Una pregunta no deja de repicar en mi cerebro ¿Qué sucedió en los mil setecientos años que separan a Heron de Watt? ¿La humanidad estuvo esperando la llegada de otro pionero que no acababa de llegar, para poder continuar el viaje hacia el futuro? ¿Entramos en la larga noche o nos castigaron los dioses por querer parecernos demasiado a ellos? ¿Fuimos incapaces de valorar el potencial de estas maravillosas máquinas más allá de considerarlas juguetes para engañar a los feligreses con los movimientos de los autómatas que representaban a dioses en los tiempos de Arquímedes?

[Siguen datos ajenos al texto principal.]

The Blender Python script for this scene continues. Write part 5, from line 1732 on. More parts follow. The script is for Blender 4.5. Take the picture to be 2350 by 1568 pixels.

Marco Vitruvio, otro ingeniero y arquitecto contemporáneo de Heron, autor de los textos que sirvieron a Leonardo da Vinci para realizar su famoso dibujo del Canon de las proporciones humanas, ya hizo estudios de eficiencia de las máquinas que inventó. Su rueda hidráulica vertical para moler trigo era capaz de moler 150 kilos en una hora, mientras que dos esclavos solo lograban moler siete kilos. No es razonable pensar que se truncó la genialidad de golpe ni que no había estímulos suficientes para que la evolución siguiera con su velocidad de crucero. Solo cabe una explicación. Para que florezca el potencial que tenemos es necesario un liderazgo político que lo canalice y que nos haga ver un poco más allá de nuestros propios intereses cortoplacistas. Tengo la sospecha de que el parón histórico lo provocaron los que se preguntaban con retórica altanera ¿para qué esforzarnos en construir máquinas si no nos acabaremos los esclavos? Y a los líderes políticos ya les iba bien.